Em 1994, foi a vez de Nana Caymmi lançar seu olhar para as composições de Dolores. Batizado de A noite do meu bem – As canções de Dolores Duran, o álbum é um dos grandes sucessos da carreira da cantora carioca. Com o repertório bem parecido ao dos demais tributos, o trabalho se destaca pela emocionada interpretação de Nana e pelos arranjos de Dori Caymmi em algumas faixas, além da participação de Tom Jobim ao piano em Por causa de você, uma de suas três parcerias com a artista.

A obra de Dolores, apesar de ter sido feita antes da bossa nova, o grande marco da modernização da música popular brasileira, não envelheceu. Já recebeu ares pop, como o registro feito por Marina Lima, em 1979, que abriu seu primeiro disco de carreira, Simples como fogo, com uma versão de Solidão. Uma espécie de aviso: uma nova compositora mulher na música brasileira que, assim como Dolores, não teria medo ou receio de julgamentos ao expor seus sentimentos. Luiza Possi fez algo parecido com a mesma música em 2013, no CD Sobre o amor e o tempo, seu mais recente trabalho.

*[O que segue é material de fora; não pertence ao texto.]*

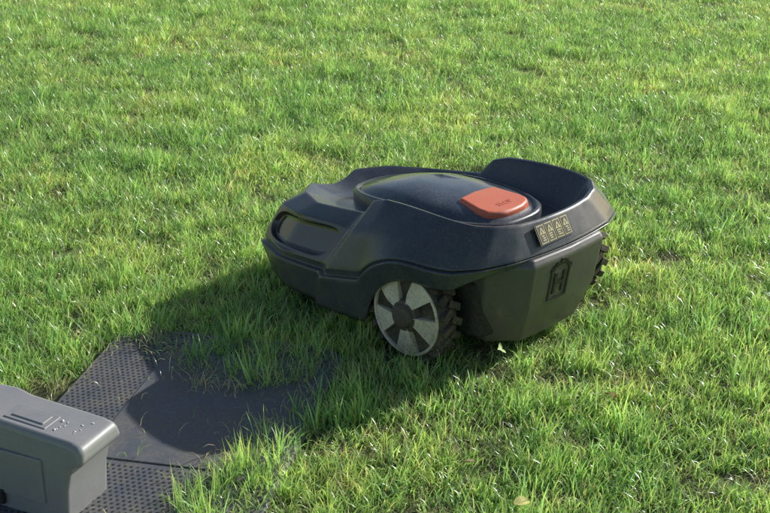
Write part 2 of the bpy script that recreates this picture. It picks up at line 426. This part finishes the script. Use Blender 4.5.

“Posso falar em nome da minha mãe, da minha família: ficamos muito contentes cada vez que um artista da nova geração grava Dolores. É sinal de que a obra dela está viva e que permanecerá assim por muito tempo”, diz Izzy Gordon.

Mas por que as canções de Dolores continuam a despertar sentimentos mais de meio século após a sua morte? “Ela era direta. Tinha uma maneira muito coloquial de passar suas mensagens. E, apesar de compor sambas-canção, fez tudo com muita leveza. Mesmo as pessoas gravando sempre as mesmas canções, não enjoa”, analisa Rodrigo Faour. “Talvez possamos compará-la com Rita Lee, mas esta trouxe, além do coloquialismo, o humor. Já Dolores não teve tempo de desenvolvê-lo em suas letras”, completa.